Como argumentaría la periodista colombiana Sandra Yáñez:

“Está muy bien que seamos pueblos apasionados, que vivamos de manera intensa todos los aspectos de nuestra vida, pero eso no justifica perder el sentido crítico. Somos incapaces de admirar a alguien reconocido sin caer en el amor ciego. Si somos de izquierda, no podemos asumir que El Ché era un homófobo, el comunismo cubano tiene muchos problemas o que muchos líderes de izquierda son unos machistas y unos abusadores. Si somos de derechas, matamos y comemos del muerto si alguien se atreve a criticar a Uribe, a Bolsonaro o a Piñera. Si somos de un equipo de fútbol odiamos a los del equipo contrario hasta el punto de quitarles la vida.

La idolatría y el fanatismo nos convierten en pueblos susceptibles de ser gobernados por incompetentes, que saben que la pasión cegará sí o sí nuestra capacidad de crítica. No por nada las telenovelas llevan triunfando en América Latina durante más de cinco décadas, mientras que damos la espalda a las luchas y discusiones políticas sobre el futuro de nuestros territorios. 

Con este nivel de fanatismo ¿qué nos va a extrañar que las iglesias cristianas tengan tanto éxito en el continente, hasta el punto de poner y quitar presidentes?”. 

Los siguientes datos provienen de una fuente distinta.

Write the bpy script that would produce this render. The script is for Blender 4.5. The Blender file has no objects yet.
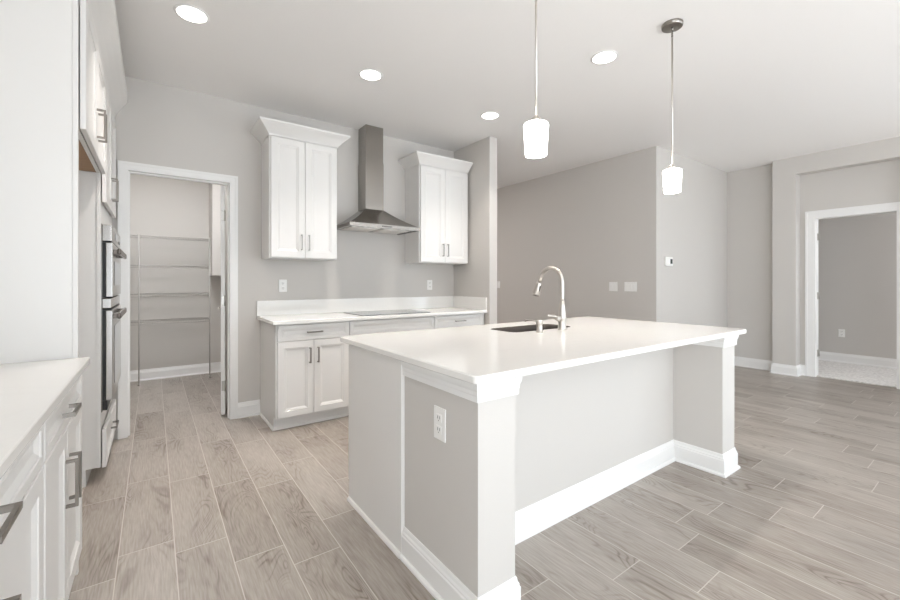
import bpy, bmesh, math, random
from mathutils import Vector, Matrix

random.seed(7)
S = bpy.context.scene
COL = S.collection
PI = math.pi

# ------------------------------------------------------------------ camera
H = 1.235
cam_d = bpy.data.cameras.new('camera')
cam_d.sensor_fit = 'HORIZONTAL'
cam_d.sensor_width = 36.0
cam_d.lens = 410.0 / 900.0 * 36.0
cam_d.shift_y = -(300.0 - 281.6) / 900.0
cam_d.clip_start = 0.02
cam_o = bpy.data.objects.new('camera', cam_d)
COL.objects.link(cam_o)
cam_o.location = (0, 0, H)
cam_o.rotation_euler = (PI / 2, 0, -0.62615)
S.camera = cam_o

# ------------------------------------------------------------------ world, daylight, exposure
w = bpy.data.worlds.new('sky_world')
S.world = w
w.use_nodes = True
bg = w.node_tree.nodes['Background']
bg.inputs[0].default_value = (0.80, 0.90, 1.0, 1)
bg.inputs[1].default_value = 3.2

S.view_settings.view_transform = 'Standard'
S.view_settings.look = 'None'
S.view_settings.gamma = 1.0
S.view_settings.use_curve_mapping = False
S.view_settings.exposure = 0.15
S.cycles.use_denoising = True
S.cycles.max_bounces = 10
S.cycles.diffuse_bounces = 7
S.cycles.glossy_bounces = 5
S.cycles.sample_clamp_indirect = 6.0


def area(name, loc, rot, sx, sy, energy, color, shape='RECTANGLE', spread=None):
    d = bpy.data.lights.new(name, 'AREA')
    d.shape = shape
    d.size = sx
    if shape in ('RECTANGLE', 'ELLIPSE'):
        d.size_y = sy
    d.energy = energy
    d.color = color
    if spread:
        d.spread = spread
    o = bpy.data.objects.new(name, d)
    COL.objects.link(o)
    o.location = loc
    o.rotation_euler = rot
    return o


# daylight coming in through the three glazed openings of the wall behind the camera and the
# side windows added left and right to even out the light
DAY = (0.71, 0.87, 1.0)
area('daylight', (0.55, -4.42, 1.25), (PI / 2, 0, 0), 1.8, 2.2, 5, DAY)
area('daylight', (3.1, -4.42, 1.25), (PI / 2, 0, 0), 2.2, 2.2, 6, DAY)
area('daylight', (5.7, -4.42, 1.25), (PI / 2, 0, 0), 1.8, 2.2, 5, DAY)
area('daylight', (6.86, -2.2, 1.35), (PI / 2, 0, PI / 2), 2.2, 2.0, 26, DAY)
area('daylight', (-0.86, -2.2, 1.35), (PI / 2, 0, -PI / 2), 2.2, 2.0, 68, (0.90, 0.95, 1.0))
area('daylight', (7.9, -1.0, 1.9), (PI / 2 - 0.7, 0, 0), 1.0, 1.3, 50, (0.9, 0.94, 1.0))  # added to brighten the carpeted room, whose walls have no window
# sun added to bounce off the floor behind the camera and brighten the ceiling
sd = bpy.data.lights.new('sun', 'SUN')
sd.energy = 36
sd.angle = math.radians(1.0)
sd.color = (0.87, 0.93, 1.0)
so = bpy.data.objects.new('sun', sd)
COL.objects.link(so)
so.location = (3, -9, 8)
so.rotation_euler = (math.radians(53), 0, math.radians(-4))
# unseen lamps added to brighten the pantry and the hall
area('pantry_fill', (0.2, 5.0, 2.78), (0, 0, 0), 0.3, 0.3, 28, (0.95, 0.97, 1.0), 'DISK')
area('hall_fill', (2.7, 5.7, 2.83), (0, 0, 0), 0.3, 0.3, 34, (1.0, 0.95, 0.93), 'DISK')

# ------------------------------------------------------------------ dimensions
CEIL = 2.865
BW = 4.14            # kitchen back wall
XL = -0.90           # left wall behind the tall cabinets
XR = 6.95            # right wall
XP = 6.79            # its projecting surround
SY = -4.5            # wall behind the camera

# ------------------------------------------------------------------ materials


def srgb(r, g, b):
    def f(c):
        c /= 255.0
        return c / 12.92 if c <= 0.04045 else ((c + 0.055) / 1.055) ** 2.4
    return (f(r), f(g), f(b), 1)


def mat(name, col, rough=0.5, metal=0.0, bump=None, spec=None, coat=0.0, aniso=None):
    m = bpy.data.materials.new(name)
    m.use_nodes = True
    nt = m.node_tree
    b = nt.nodes['Principled BSDF']
    b.inputs['Base Color'].default_value = col
    b.inputs['Roughness'].default_value = rough
    b.inputs['Metallic'].default_value = metal
    if spec is not None:
        b.inputs['Specular IOR Level'].default_value = spec
    if coat:
        b.inputs['Coat Weight'].default_value = coat
        b.inputs['Coat Roughness'].default_value = 0.05
    if bump:
        scale, strength = bump[0], bump[1]
        tc = nt.nodes.new('ShaderNodeTexCoord')
        nz = nt.nodes.new('ShaderNodeTexNoise')
        nz.inputs['Scale'].default_value = scale
        nz.inputs['Detail'].default_value = 3
        bp = nt.nodes.new('ShaderNodeBump')
        bp.inputs['Strength'].default_value = strength
        bp.inputs['Distance'].default_value = 0.002
        src = tc.outputs['Object']
        if len(bump) > 2:
            mp = nt.nodes.new('ShaderNodeMapping')
            mp.inputs['Scale'].default_value = bump[2]
            nt.links.new(src, mp.inputs['Vector'])
            src = mp.outputs['Vector']
        nt.links.new(src, nz.inputs['Vector'])
        nt.links.new(nz.outputs['Fac'], bp.inputs['Height'])
        nt.links.new(bp.outputs['Normal'], b.inputs['Normal'])
    return m


def emis(name, col, strength):
    m = bpy.data.materials.new(name)
    m.use_nodes = True
    b = m.node_tree.nodes['Principled BSDF']
    b.inputs['Base Color'].default_value = (0.9, 0.9, 0.9, 1)
    b.inputs['Emission Color'].default_value = col
    b.inputs['Emission Strength'].default_value = strength
    return m


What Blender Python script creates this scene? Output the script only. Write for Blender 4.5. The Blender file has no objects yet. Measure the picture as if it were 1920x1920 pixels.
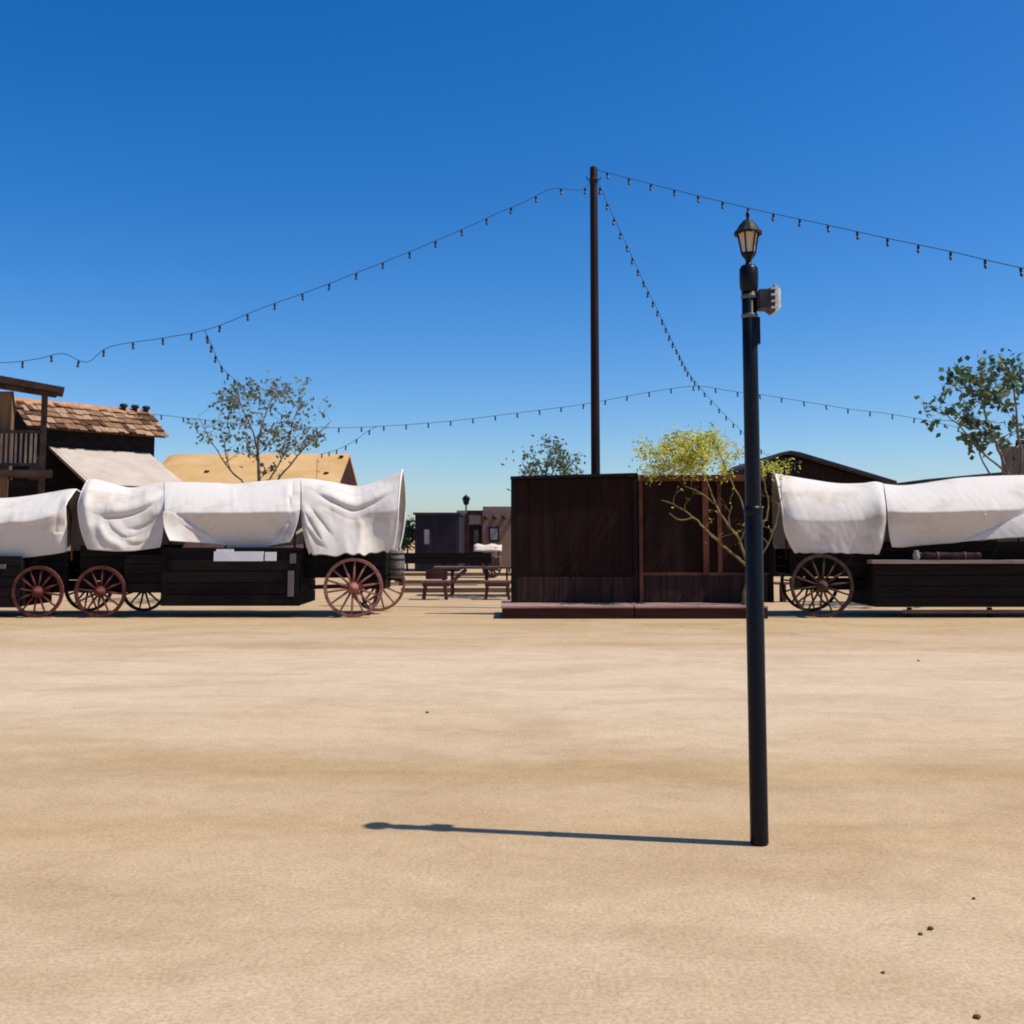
import bpy, math, random
from math import sin, cos, tan, pi, radians, sqrt, exp, atan2
from mathutils import Vector, Matrix, noise

sc = bpy.context.scene
COL = sc.collection
V3 = Vector
rnd = random.Random(7)

# ------------------------------------------------------------------ camera model
F = 2000.0           # focal length in photo pixels (photo is 1920 px wide)
PITCH = math.atan(167.0 / F)
CU, CV = 960.0, 833.0
CAMZ = 1.6
_f = V3((0, cos(PITCH), sin(PITCH)))
_u = V3((0, -sin(PITCH), cos(PITCH)))
def ray(u, v):
    return V3((1, 0, 0)) * ((u - CU) / F) + _u * (-(v - CV) / F) + _f
def P(u, v, Y):
    d = ray(u, v); t = Y / d.y
    return V3((d.x * t, Y, CAMZ + d.z * t))
def G(u, v, z=0.0):
    d = ray(u, v); t = (z - CAMZ) / d.z
    return V3((d.x * t, d.y * t, z))
def Zat(v, Y): return P(CU, v, Y).z
def Yfor(v, z):
    d = ray(CU, v); return (z - CAMZ) * d.y / d.z
def U(p):
    q = V3(p) - V3((0, 0, CAMZ)); return CU + F * q.x / q.dot(_f)

# ------------------------------------------------------------------ object helpers
ORG = {}
def tag(o, label=None, cat=None, group=None, kind=None):
    if label: o['label'] = label
    if cat: o['category'] = cat
    if group: o['group'] = group
    if kind: o['kind'] = kind
    return o
def thing(name, label, cat, loc, group=None):
    o = bpy.data.objects.new(name, None); COL.objects.link(o)
    o.empty_display_size = 0.2
    o.location = loc; ORG[o] = V3(loc)
    return tag(o, label, cat, group)
class MB:
    def __init__(s): s.v = []; s.f = []; s.m = []; s.sm = []
    def add(s, vs, fs, mi=0, smooth=False):
        b = len(s.v); s.v += [V3(p) for p in vs]
        for f in fs:
            s.f.append([b + i for i in f]); s.m.append(mi); s.sm.append(smooth)
        return s
    def hexa(s, p, mi=0):      # 8 points: bottom 0-3 (ccw from above), top 4-7
        return s.add(p, [(3, 2, 1, 0), (4, 5, 6, 7), (0, 1, 5, 4), (1, 2, 6, 5), (2, 3, 7, 6), (3, 0, 4, 7)], mi)
    def box(s, x0, x1, y0, y1, z0, z1, mi=0):
        return s.hexa([(x0, y0, z0), (x1, y0, z0), (x1, y1, z0), (x0, y1, z0),
                       (x0, y0, z1), (x1, y0, z1), (x1, y1, z1), (x0, y1, z1)], mi)
    def pbox(s, u0, u1, v0, v1, Y, d, mi=0):   # box whose front face covers photo rect at depth Y
        a = P(u0, v1, Y); b = P(u1, v0, Y)
        return s.box(a.x, b.x, Y, Y + d, a.z, b.z, mi)
    def beam(s, a, b, w, h, mi=0, up=(0, 0, 1)):
        a = V3(a); b = V3(b); d = (b - a).normalized(); up = V3(up)
        if abs(d.dot(up)) > .95: up = V3((0, 1, 0))
        x = d.cross(up).normalized() * w / 2; z = x.normalized().cross(d).normalized() * h / 2
        return s.hexa([a - x - z, a + x - z, b + x - z, b - x - z, a - x + z, a + x + z, b + x + z, b - x + z], mi)
    def tube(s, pts, rad, n=8, mi=0, cap=True):
        pts = [V3(p) for p in pts]; k = len(pts)
        if not hasattr(rad, '__len__'): rad = [rad] * k
        vs = []; fs = []; ref = V3((0, 0, 1))
        for i, p in enumerate(pts):
            d = (pts[min(i + 1, k - 1)] - pts[max(i - 1, 0)]).normalized()
            if i == 0 and abs(d.dot(ref)) > .9: ref = V3((1, 0, 0))
            x = (ref - d * ref.dot(d))
            if x.length < 1e-5: x = d.orthogonal()
            x.normalize(); y = d.cross(x); ref = x
            for j in range(n):
                a = 2 * pi * j / n
                vs.append(p + (x * cos(a) + y * sin(a)) * rad[i])
        for i in range(k - 1):
            for j in range(n):
                j2 = (j + 1) % n
                fs.append((i * n + j, i * n + j2, (i + 1) * n + j2, (i + 1) * n + j))
        s.add(vs, fs, mi, True)
        if cap:
            b = len(s.v) - len(vs)
            s.f.append([b + j for j in reversed(range(n))]); s.m.append(mi); s.sm.append(False)
            s.f.append([b + (k - 1) * n + j for j in range(n)]); s.m.append(mi); s.sm.append(False)
        return s
    def lathe(s, o, prof, n=24, mi=0, axis='Z', smooth=True, close=False, rot=0.0):
        o = V3(o); vs = []; fs = []; k = len(prof)
        for r, h in prof:
            for j in range(n):
                a = 2 * pi * j / n + rot
                if axis == 'Z': vs.append(o + V3((r * cos(a), r * sin(a), h)))
                elif axis == 'Y': vs.append(o + V3((r * cos(a), h, r * sin(a))))
                else: vs.append(o + V3((h, r * cos(a), r * sin(a))))
        for i in range(k if close else k - 1):
            i2 = (i + 1) % k
            for j in range(n):
                j2 = (j + 1) % n
                fs.append((i * n + j, i * n + j2, i2 * n + j2, i2 * n + j))
        return s.add(vs, fs, mi, smooth)
    def prismY(s, pts, y0, y1, mi=0):    # polygon in x,z extruded along y (pts listed ccw seen from the front)
        n = len(pts)
        vs = [(p[0], y0, p[1]) for p in pts] + [(p[0], y1, p[1]) for p in pts]
        fs = [tuple(range(n)), tuple(reversed(range(n, 2 * n)))]
        for i in range(n):
            j = (i + 1) % n
            fs.append((i, n + i, n + j, j))
        return s.add(vs, fs, mi)
    def build(s, name, mats, parent=None, origin=None):
        if not isinstance(mats, (list, tuple)): mats = [mats]
        po = ORG[parent] if parent else None
        if origin is None: origin = po if parent else V3((0, 0, 0))
        origin = V3(origin)
        me = bpy.data.meshes.new(name)
        me.from_pydata([tuple(p - origin) for p in s.v], [], s.f)
        for m in mats: me.materials.append(m)
        me.polygons.foreach_set('material_index', s.m)
        me.polygons.foreach_set('use_smooth', s.sm)
        me.update()
        o = bpy.data.objects.new(name, me); COL.objects.link(o)
        if parent: o.parent = parent; o.location = origin - po
        else: o.location = origin
        ORG[o] = origin
        return o

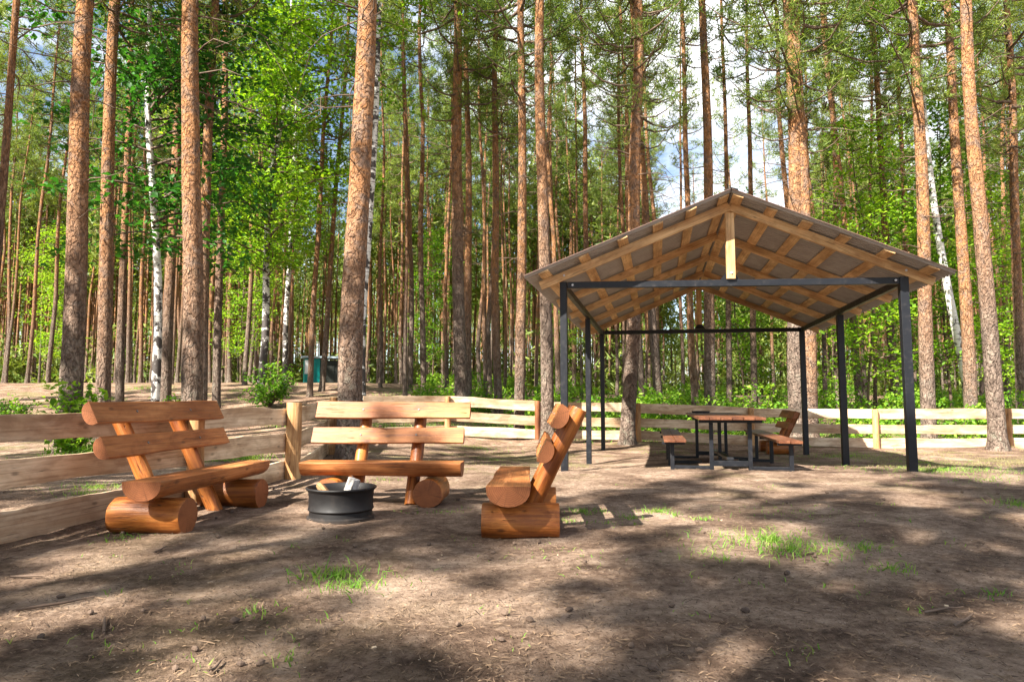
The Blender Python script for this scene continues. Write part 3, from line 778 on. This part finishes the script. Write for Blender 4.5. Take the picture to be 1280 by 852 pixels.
HT = 24.0
TR_HI = [trunk_mesh('pine_trunk', HT, .15, 26, 42, 1.3 + i * 2.7, M['pine_bark']) for i in range(4)]
TR_LO = [trunk_mesh('pine_trunk', HT, .15, 10, 12, 31.3 + i * 2.7, M['pine_bark'], sway=.35) for i in range(5)]
CR_NEAR = [pine_crown('pine_crown', HT, 9.5, 2.6, 72, 26, 100 + i, 20, 4.6, (.26, .026), 1.35) for i in range(3)]
CR_FAR = [pine_crown('pine_crown', HT, zc, 1.75, 44, 22, 200 + i, 9, 7.5, (.34, .042), 1.25) for i, zc in enumerate((12.0, 13.4, 14.6, 15.4, 14.0, 11.0))]
CR_SHADE = [pine_crown('pine_crown', 22.0, 8.5, 2.6, 21, 50, 700 + i, 10, 5.0, (.26, .055), 2.0) for i in range(3)]
CR_SPARSE = [pine_crown('pine_crown', HT, 14.0, 1.8, 42, 18, 300 + i, 9, 6.5, (.32, .038), 1.0) for i in range(2)]

def place_pine(base, direction, dia, label, group, crown, trunk, rz, sc=1.0, rename='pine_tree'):
    root = bpy.data.objects.new(rename, None); COL.objects.link(root); root.empty_display_size = .3
    tag(root, label, 'tree', group)
    d = Vector(direction).normalized()
    q = d.to_track_quat('Z', 'Y').to_matrix().to_4x4()
    root.matrix_world = Matrix.Translation(base) @ Vector((0, 0, 1)).rotation_difference(d).to_matrix().to_4x4() @ Matrix.Rotation(rz, 4, 'Z') @ Matrix.Scale(sc, 4)
    t = link('trunk', trunk, root); f = dia / .30 / sc
    t.scale = (f, f, 1)
    if crown is not None: link('crown', crown, root)
    return root
def lean_from(px, py, tx, ty, base):
    top = P(tx, ty, base.y); return top - base
def clampdir(v, mx=.16):
    v = Vector(v).normalized(); return v

# clearing-side and near trees: (px at foot, foot py or None, distance or None, tx, ty, width px, label)
NEAR = [
 (437, 572, None, 452, 0, 30, 'thickest pine, grey bark below, standing right behind the sunlit log bench', 0),
 (649, 547, None, 650, 0, 13, 'slim grey-barked pine on a sandy mound in front of the rail fence', 1),
 (685, 553, None, 677, 0, 16, 'pine with pale bleached foot just behind the end-on bench', 1),
 (784, 554, None, 792, 0, 18, 'dark-barked pine rising behind the pavilion ridge, between two thin steel posts', 1),
 (998, 553, None, 985, 0, 20, 'paler of the twin pines behind the pavilion back post', 0),
 (1015, 553, None, 993, 0, 16, 'darker of the twin pines behind the pavilion back post', 1),
 (1248, 562, None, 1210, 0, 19, 'leaning bare pine inside the fence, just past the pavilion corner post', 1),
 (-24, None, 13, 20, 0, 10, 'dark slim pine leaning at the edge of the photo', 1),
 (84, None, 13.6, 116, 0, 26, 'stout pine with lichened foot behind the near plank fence', 0),
 (127, None, 16, 148, 0, 17, 'dark shaded pine just past the lichened stout pine', 1),
 (149, None, 20, 164, 0, 10, 'thin greyish pine beside the white birch', 1),
 (206, None, 22, 231, 0, 13, 'orange-barked pine standing just past the white birch', 1),
 (238, None, 14, 247, 0, 25, 'thick reddish pine above the shaded bench, nearer of a close pair', 0),
 (250, None, 17, 271, 0, 14, 'brown pine tucked close behind the thick reddish pine', 1),
 (270, None, 21, 279, 100, 10, 'thin two-toned pine, dark below and orange above, near the close pair', 1),
 (387, None, 27, 400, 280, 7, 'thin dark pine in front of the teal hut panel', 2),
 (402, None, 29, 424, 200, 7, 'thin dark pine crossing the teal hut roof', 2),
 (577, None, 22.5, 573, 0, 16, 'straight reddish pine rising above the sunlit bench end', 1),
 (585, None, 24.5, 582, 0, 10, 'pale sunlit pine half hidden by the straight reddish pine', 2),
 (623, None, 24, 622, 0, 10, 'straight orange pine between the reddish pine and the mound pine', 1),
 (736, None, 27, 729, 0, 8, 'thin orange pine above the low side of the pavilion roof', 2),
 (826, None, 22.5, 797, 100, 11, 'tilted pine seen through the pavilion, past the dark-barked pine', 1),
 (888, None, 22, 878, 0, 14, 'pale pine framed in the middle of the open pavilion', 1),
 (870, None, 27, 856, 60, 9, 'slim branchy pine rising over the pavilion ridge', 2),
 (912, None, 29, 905, 80, 7, 'thin pine against the cloud, nearest the roof peak', 2),
 (944, None, 28, 934, 90, 8, 'thin pine against the cloud beside the twin pines', 2),
 (1076, None, 28, 1035, 60, 9, 'slanting pine over the pavilion roof slope next to the twin pines', 2),
 (1122, None, 27, 1095, 60, 10, 'sunlit pine over the roof slope, nearer of two thin ones', 2),
 (1134, None, 31, 1124, 90, 8, 'darker thin pine over the low end of the roof slope', 2),
 (1162, None, 20.4, 1138, 20, 17, 'bright orange pine behind the fence at the pavilion corner post', 0),
 (1215, None, 22, 1186, 0, 15, 'dark reddish pine between the leaning birch and the bare pine', 1),
 (1278, None, 23, 1259, 0, 12, 'dark pine at the far end of the rail fence', 1),
]
tree_xy = []
for i, (px, py, Y, tx, ty, w, label, cz) in enumerate(NEAR):
    if py is not None:
        b = G(px, py)
    else:
        x = XY(px, Y); b = Vector((x, Y, ground(x, Y)))
        b.x = XY(px, Y, b.z); b.z = ground(b.x, Y)
    b.z -= .03
    dpt = b.y
    crown = CR_NEAR[i % 3] if cz == 0 or i % 2 else CR_FAR[i % 6]
    if 850 < px < 1100 and Y and Y > 25: crown = CR_SPARSE[i % 2]
    place_pine(b, lean_from(px, py, tx, ty, b), w * dpt / F * 1.03, label, 'pines around the clearing', crown, TR_HI[i % 4], i * 1.37, 1.0 + .04 * ((i * 7) % 5 - 2))
    tree_xy.append((b.x, b.y))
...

Situado a Maradona en su contexto y entendiendo su significado, tal vez solo nos quede admirar sus goles y su estrategia en el campo. ¿Seremos capaces de hacer esto sin caer en personalismos, partidismos y exaltación patriótica? Veo difícil algo así, si todavía llueven comentarios del tipo “es como si muriera Argentina misma”. Argentina no muere, y por fortuna y pese a todo, es bastante poliédrica, al igual que lo son todos los pueblos de América latina y sus referentes. Mata, pues, a tus ídolos de pies de barro. Jueguen a la pelota o no.